_Exercise brief_
Make an exact copy of all the data.

_Records from a collection_

___

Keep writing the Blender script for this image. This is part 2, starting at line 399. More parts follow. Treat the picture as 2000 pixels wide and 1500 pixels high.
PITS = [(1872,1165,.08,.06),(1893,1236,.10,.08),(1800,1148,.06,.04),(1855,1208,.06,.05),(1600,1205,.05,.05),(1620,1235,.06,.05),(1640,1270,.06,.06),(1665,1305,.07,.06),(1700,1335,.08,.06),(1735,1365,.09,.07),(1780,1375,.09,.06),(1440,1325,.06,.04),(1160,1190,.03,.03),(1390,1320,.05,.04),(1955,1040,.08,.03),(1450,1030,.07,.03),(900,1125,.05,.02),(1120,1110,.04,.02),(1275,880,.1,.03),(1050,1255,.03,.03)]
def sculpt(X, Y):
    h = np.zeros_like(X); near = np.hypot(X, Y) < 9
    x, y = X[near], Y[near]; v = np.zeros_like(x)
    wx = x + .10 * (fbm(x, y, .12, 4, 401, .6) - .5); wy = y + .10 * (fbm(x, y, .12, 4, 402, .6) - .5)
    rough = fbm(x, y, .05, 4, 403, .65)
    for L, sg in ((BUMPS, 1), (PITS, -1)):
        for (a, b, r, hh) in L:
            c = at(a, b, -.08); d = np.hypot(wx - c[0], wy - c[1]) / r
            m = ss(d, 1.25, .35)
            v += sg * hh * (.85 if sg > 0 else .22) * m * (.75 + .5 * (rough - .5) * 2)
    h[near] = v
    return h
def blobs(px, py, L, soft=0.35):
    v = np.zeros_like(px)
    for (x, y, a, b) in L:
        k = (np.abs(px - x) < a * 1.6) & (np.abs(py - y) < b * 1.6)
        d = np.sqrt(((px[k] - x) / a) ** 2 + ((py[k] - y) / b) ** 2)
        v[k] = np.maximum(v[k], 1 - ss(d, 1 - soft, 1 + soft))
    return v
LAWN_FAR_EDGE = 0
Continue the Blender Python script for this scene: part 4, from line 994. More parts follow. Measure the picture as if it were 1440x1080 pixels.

___

_Problem solution_
Keep writing the Blender script for this image. This is part 2, starting at line 399. More parts follow. Treat the picture as 2000 pixels wide and 1500 pixels high.
PITS = [(1872,1165,.08,.06),(1893,1236,.10,.08),(1800,1148,.06,.04),(1855,1208,.06,.05),(1600,1205,.05,.05),(1620,1235,.06,.05),(1640,1270,.06,.06),(1665,1305,.07,.06),(1700,1335,.08,.06),(1735,1365,.09,.07),(1780,1375,.09,.06),(1440,1325,.06,.04),(1160,1190,.03,.03),(1390,1320,.05,.04),(1955,1040,.08,.03),(1450,1030,.07,.03),(900,1125,.05,.02),(1120,1110,.04,.02),(1275,880,.1,.03),(1050,1255,.03,.03)]
def sculpt(X, Y):
    h = np.zeros_like(X); near = np.hypot(X, Y) < 9
    x, y = X[near], Y[near]; v = np.zeros_like(x)
    wx = x + .10 * (fbm(x, y, .12, 4, 401, .6) - .5); wy = y + .10 * (fbm(x, y, .12, 4, 402, .6) - .5)
    rough = fbm(x, y, .05, 4, 403, .65)
    for L, sg in ((BUMPS, 1), (PITS, -1)):
        for (a, b, r, hh) in L:
            c = at(a, b, -.08); d = np.hypot(wx - c[0], wy - c[1]) / r
            m = ss(d, 1.25, .35)
            v += sg * hh * (.85 if sg > 0 else .22) * m * (.75 + .5 * (rough - .5) * 2)
    h[near] = v
    return h
def blobs(px, py, L, soft=0.35):
    v = np.zeros_like(px)
    for (x, y, a, b) in L:
        k = (np.abs(px - x) < a * 1.6) & (np.abs(py - y) < b * 1.6)
        d = np.sqrt(((px[k] - x) / a) ** 2 + ((py[k] - y) / b) ** 2)
        v[k] = np.maximum(v[k], 1 - ss(d, 1 - soft, 1 + soft))
    return v
LAWN_FAR_EDGE = 0
Continue the Blender Python script for this scene: part 4, from line 994. More parts follow. Measure the picture as if it were 1440x1080 pixels.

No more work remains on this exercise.